Penny had just started to emerge when he tore his ACL and suffered additional damage to his left knee Dec. 8. Carson and Prosise went down two weeks later.

"We'll be addressing that position," Seahawks general manager John Schneider told John Clayton on 710 ESPN Seattle from Indianapolis. "There's no doubt."

If the Seahawks want to do that in the draft, ESPN’s Mel Kiper Jr. wrote that "there will be some really good backs who go on Day 2" even if he doesn't consider the running back class to be as strong at the top as it has been in other years. The Seahawks have two second-round picks and are projected to receive a third-rounder as compensation for losing Earl Thomas, meaning they should have three picks on Day 2, with the potential to add more if they stick with their first-round MO and trade back from No. 27 overall.

Kiper projects Cam Akers of Florida State as one of those Day 2 backs after he posted a 4.47-second 40-yard dash (fifth-best at the position) at 217 pounds. Kiper listed Akers as one of the biggest risers from Day 2 of workouts and wrote that he would draft him "in a heartbeat" if he were available at the top of the third round.

ESPNs Todd McShay, meanwhile, believes Wisconsin's Jonathan Taylor positioned himself to go early on Day 2 after a strong combine showing. He led all running backs with a 4.39 40, the third-fastest combine time for a running back weighing 225 pounds or more since 2006.

The Seahawks met with Taylor in Indianapolis.

Other Seahawks takeaways from the combine:

  • Schneider also offered a revelation in the Seahawks' media sessions at the combine that qualifies as significant, even if hardly surprising. Schneider told reporters he doesn't anticipate using the franchise or transition tag on any of Seattle's 19 unrestricted free agents. That likely means Jarran Reed will indeed head to the open market along with Jadeveon Clowney, whom Seattle can't tag, and three other defensive linemen who either started or played significant snaps for Seattle in 2019: Al Woods, Quinton Jefferson and Ziggy Ansah.

  • The tight end group was generally underwhelming. That helps explain why the Seahawks went hard after Greg Olsen, assuming they anticipated that this year's draft class would be short on standout tight ends. At the very least, what happened at the combine won't give the Seahawks any buyer's remorse after guaranteeing $5.5 million of Olsen's one-year, $7 million deal even though he's about to turn 35 and has missed a combined 18 games over the past three seasons. It's reminiscent of their 2015 trade for Jimmy Graham, a move they made in large part because they felt that year's draft was weak at tight end (none were chosen in the first round). They felt the same way about the wide receiver class in 2013, the year they traded for Percy Harvin.
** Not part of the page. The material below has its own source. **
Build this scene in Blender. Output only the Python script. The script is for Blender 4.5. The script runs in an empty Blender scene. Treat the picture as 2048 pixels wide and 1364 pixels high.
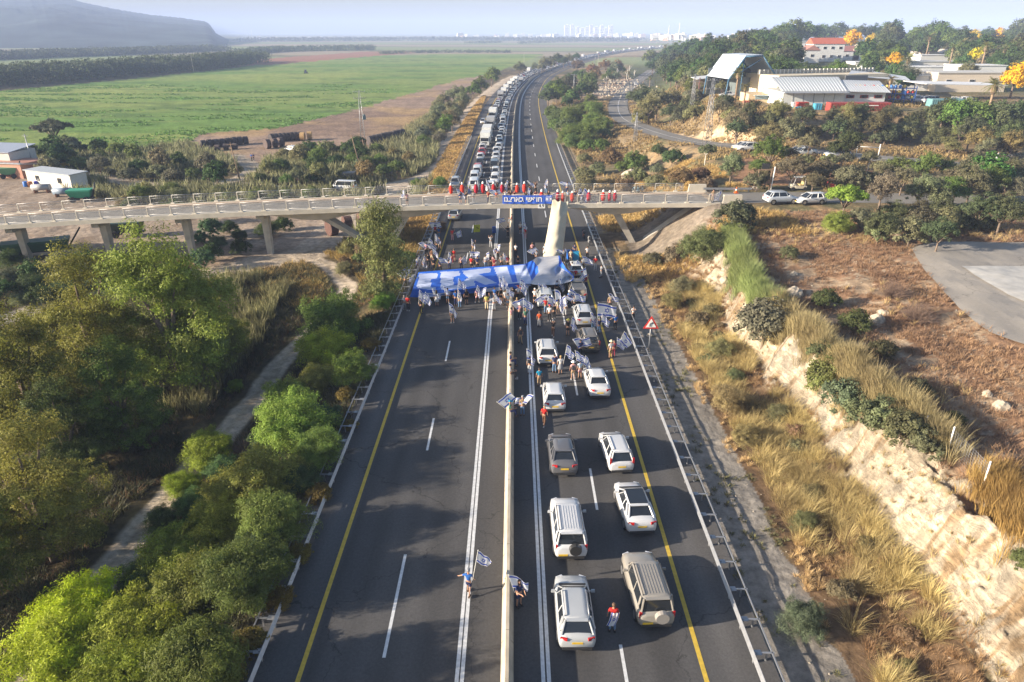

  • "It's 80-90 percent of it," Schneider said after the Graham trade when asked how much veteran additions are influenced by their view of that year’s draft. "It's enormous." The thinking was likely the same with Olsen. The remaining $1.5 million in his deal is in per-game roster bonuses, with $750,000 for the 53-man roster and $750,000 for the 46-man roster, according to a source.

  • Combine testing furthered the belief that this draft is exceptionally strong at wide receiver, where the Seahawks are looking for a No. 3 option behind Tyler Lockett and DK Metcalf. "This group looks really good," Schneider told Clayton. "It felt like in our meetings that every guy that kept coming up was like getting bigger and faster as they came along. It's a heck of a group."

  • That will likely influence the degree to which the Seahawks attempt to keep David Moore, a restricted free agent who had a better 2018 than '19. It's hard to imagine giving Moore a second-round tender, which OverTheCap.com projects to come with a $3.278 million salary. The low/original-round tender is projected at $2.144 million. The Seahawks could non-tender Moore, making the 2017 seventh-round pick an unrestricted free agent, and try to re-sign him for less than any tender amount. Perhaps that's a risk they'd take, figuring they could find someone in the draft equally, if not more, capable of stepping into the No. 3 role.